Australia could be a testing ground for US hypersonic and other long-range precision weapons under the AUKUS pact, a top Pentagon official told AFP on Wednesday. US Secretary of the Army Christine Wormuth said Australia's contribution to the three-way AUKUS agreement, which includes Britain, «doesn't always have to be dollars».
The pact was signed in late 2021 and is seen as a way of countering China's growing clout in the Asia-Pacific region. Work under AUKUS has so far focused on supplying Australia with nuclear-powered submarines, a fleet capable of travelling stealthily over vast distances and striking foes at long range.
But the pact is increasingly focused on developing advanced capabilities such as long-range precision firing, artificial intelligence and hypersonic weapons.Wormuth said Australia could be a proving ground for these weapons. «One thing Australia has in spades is long distances and relatively unpopulated land,» she told AFP in a telephone interview from Washington.

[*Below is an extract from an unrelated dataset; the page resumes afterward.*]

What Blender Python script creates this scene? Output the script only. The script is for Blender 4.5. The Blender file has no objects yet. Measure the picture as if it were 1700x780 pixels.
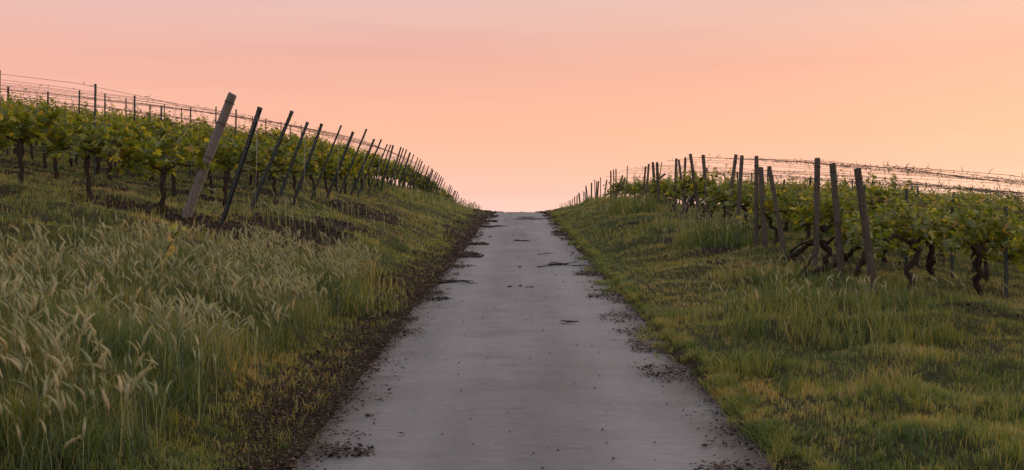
import bpy, math, random
import numpy as np
from mathutils import Vector, Matrix

R = math.radians
SC = bpy.context.scene
COL = SC.collection
RNG = np.random.default_rng(7)
random.seed(7)
F = 1600.0            # focal length in units of a 1700 px wide picture

# ------------------------------------------------------------------ camera, sky, sun
cam_d = bpy.data.cameras.new('camera')
cam_d.sensor_width = 36.0
cam_d.lens = 36.0 * F / 1700.0
cam_d.clip_start = 0.1
cam_d.clip_end = 5000
cam = bpy.data.objects.new('camera', cam_d)
cam.location = (0, 0, 0)
cam.rotation_euler = (R(90), 0, 0)
COL.objects.link(cam)
SC.camera = cam

world = bpy.data.worlds.new('World')
SC.world = world
world.use_nodes = True
wt = world.node_tree
wt.nodes.clear()
SUN_EL, SUN_AZ = 14.0, 30.0     # degrees; azimuth measured from straight ahead towards the right

def wn(kind, **kw):
    n = wt.nodes.new(kind)
    for k, v in kw.items():
        setattr(n, k, v)
    return n
w_out = wn('ShaderNodeOutputWorld')
w_bg = wn('ShaderNodeBackground')
w_tc = wn('ShaderNodeTexCoord')
w_sep = wn('ShaderNodeSeparateXYZ')
wt.links.new(w_tc.outputs['Generated'], w_sep.inputs[0])
w_ramp = wn('ShaderNodeValToRGB')
els = [(-0.10, (0.45, 0.33, 0.28)), (0.0, (0.99, 0.630, 0.545)), (0.03, (0.99, 0.605, 0.490)), (0.062, (0.99, 0.545, 0.390)),
       (0.10, (0.97, 0.500, 0.320)), (0.17, (0.86, 0.455, 0.330)), (0.28, (0.74, 0.55, 0.50)), (0.45, (0.66, 0.65, 0.66)),
       (0.70, (0.62, 0.67, 0.72)), (1.0, (0.60, 0.67, 0.74))]
cr = w_ramp.color_ramp
w_map = wn('ShaderNodeMapRange')
w_map.inputs['From Min'].default_value = -0.1
w_map.inputs['From Max'].default_value = 1.0
wt.links.new(w_sep.outputs['Z'], w_map.inputs['Value'])
wt.links.new(w_map.outputs[0], w_ramp.inputs[0])
while len(cr.elements) < len(els):
    cr.elements.new(0.5)
for e, (z, c) in zip(cr.elements, els):
    e.position = (z + 0.1) / 1.1
for e, (z, c) in zip(cr.elements, els):
    e.color = (*c, 1)
# thin dusk cloud streaks
w_mp = wn('ShaderNodeMapping')
w_mp.inputs['Scale'].default_value = (1.6, 1.6, 22.0)
w_mp.inputs['Rotation'].default_value = (0.05, -0.05, 0)
w_no = wn('ShaderNodeTexNoise')
w_no.inputs['Scale'].default_value = 1.6
w_no.inputs['Detail'].default_value = 4
w_no.inputs['Roughness'].default_value = 0.5
w_nr = wn('ShaderNodeMapRange')
w_nr.inputs['From Min'].default_value = 0.50
w_nr.inputs['From Max'].default_value = 0.78
w_nr.inputs['To Max'].default_value = 0.55
w_mix = wn('ShaderNodeMix', data_type='RGBA', blend_type='MULTIPLY')
w_mix.inputs['B'].default_value = (0.93, 0.82, 0.90, 1)
wt.links.new(w_tc.outputs['Generated'], w_mp.inputs[0])
wt.links.new(w_mp.outputs[0], w_no.inputs['Vector'])
wt.links.new(w_no.outputs[0], w_nr.inputs['Value'])
wt.links.new(w_nr.outputs[0], w_mix.inputs['Factor'])
wt.links.new(w_ramp.outputs[0], w_mix.inputs['A'])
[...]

«A challenge for us in the United States when it comes to hypersonics or even some of our things like the precision strike missile — which is not a hypersonic weapon but has very long ranges in some of its increments — for us to find open spaces in the United States where we can actually test these weapons, it's a challenge. »Australia obviously has a tremendous amount of territory where that testing is a little bit more doable — so I think that's a unique thing, as an example, that the Australians bring to the table." China has denounced the AUKUS pact as undermining peace in the region — a charge that Washington, Canberra and London reject.